Public Safety, Public Safety Policing, Crime Control, Incarceration, Prisoner Reentry
May 19th, 2009 3 Minute Read Report by Anne Morrison Piehl

Preparing Prisoners For Employment: The Power Of Small Rewards

To the average citizen, the reasons for obtaining gainful employment and obeying the law seem obvious: the freedom to pursue, and the ability to afford, the good things in life — such as a home, a family, and a comfortable standard of living. The high rates of recidivism and unemployment among ex-offenders suggest that the reasons to make an honest living — and to take the necessary steps toward doing so — are anything but obvious. Far more than a lack of education or skills, discrimination, or other external obstacles, it is ex-offenders' impulsiveness and unfamiliarity with the world of work and its trade-offs between sacrifice and reward that explain their poor outcomes after release from incarceration and, for that matter, their lapses preceding it.

That is the theory behind a residential prisoner-release program in Montgomery County, Maryland.
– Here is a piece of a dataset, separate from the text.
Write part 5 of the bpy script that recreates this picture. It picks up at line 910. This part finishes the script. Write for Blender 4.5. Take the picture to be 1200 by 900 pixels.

Realizing that neither the powerful incentives of freedom and financial solvency nor the powerful disincentives of re-incarceration and impoverishment have sufficiently reshaped this troubled population's behavior, the program has resorted to the "small stuff:"

  • later curfews
  • access to phone cards
  • more frequent visits from family

to induce program participants, some of them serious offenders, to get and keep jobs in the surrounding community. At the very least, the salaries they earn go toward victim restitution, child support, program fees, and the inmates' own savings accounts. At best, inmates learn, in doses small enough for them to absorb and respond to, the mainstream value of delaying gratification and its various offshoots: punctuality, reliability, and the effectiveness of effort. Almost 90 percent of program participants find employment within three weeks of enrollment, and 54 percent still have the same employer two months after they have left the program.

In place of training or educational programs or counseling to produce passing scores on tests measuring inmates' mental fitness to rejoin society, Montgomery County's Pre-Release Center (PRC) makes inmates' actual behavior the standard by which their progress is judged. They soon discover that their actions, constructive and otherwise, have immediate, direct, and predictable consequences. Staying employed brings them greater measures of freedom within the residential program, to which they must return at the end of each workday. Gradually they are able to make the mental transition from the completely controlled environment of jail or prison to the initially shocking andenduringly challenging freedoms of society at large. In jail or prison, they are given no responsibilities; in society, they are used to escaping them. For many of them, the PRC is their first introduction to the world of individual accountability and the privileges that accrue from it.

Many correctional systems are not as well funded, well managed, or well situated as Montgomery County's, and would thus be unable to replicate all of its features. Close monitoring of participants requires high staffing levels, which are expensive. In addition, the PRC is located in a large metropolitan area with below-average rates of unemployment, and it is in close proximity to a subway system that provides access to jobs throughout the Washington, D.C., metropolitan area.

Expensive as the PRC is, so is standard confinement in a jail or prison. And as participants begin to adapt to the program, they require less supervision, freeing resources for their more troubled peers. Given the social costs of crime and dependency, a program like the PRC makes economic sense.

The study concludes with a discussion of how the principles of this and similar programs might be adopted by parole agencies, which today focus on getting parolees to comply with the rules governing their release, not on instilling a work ethic in those they supervise.

The Montgomery County PRC provides an alternative to incarceration and a bridge to employment and social reintegration. It recognizes the social and psychological deficits common to the incarcerated population and has constructed an effective and instructive system to compensate for them.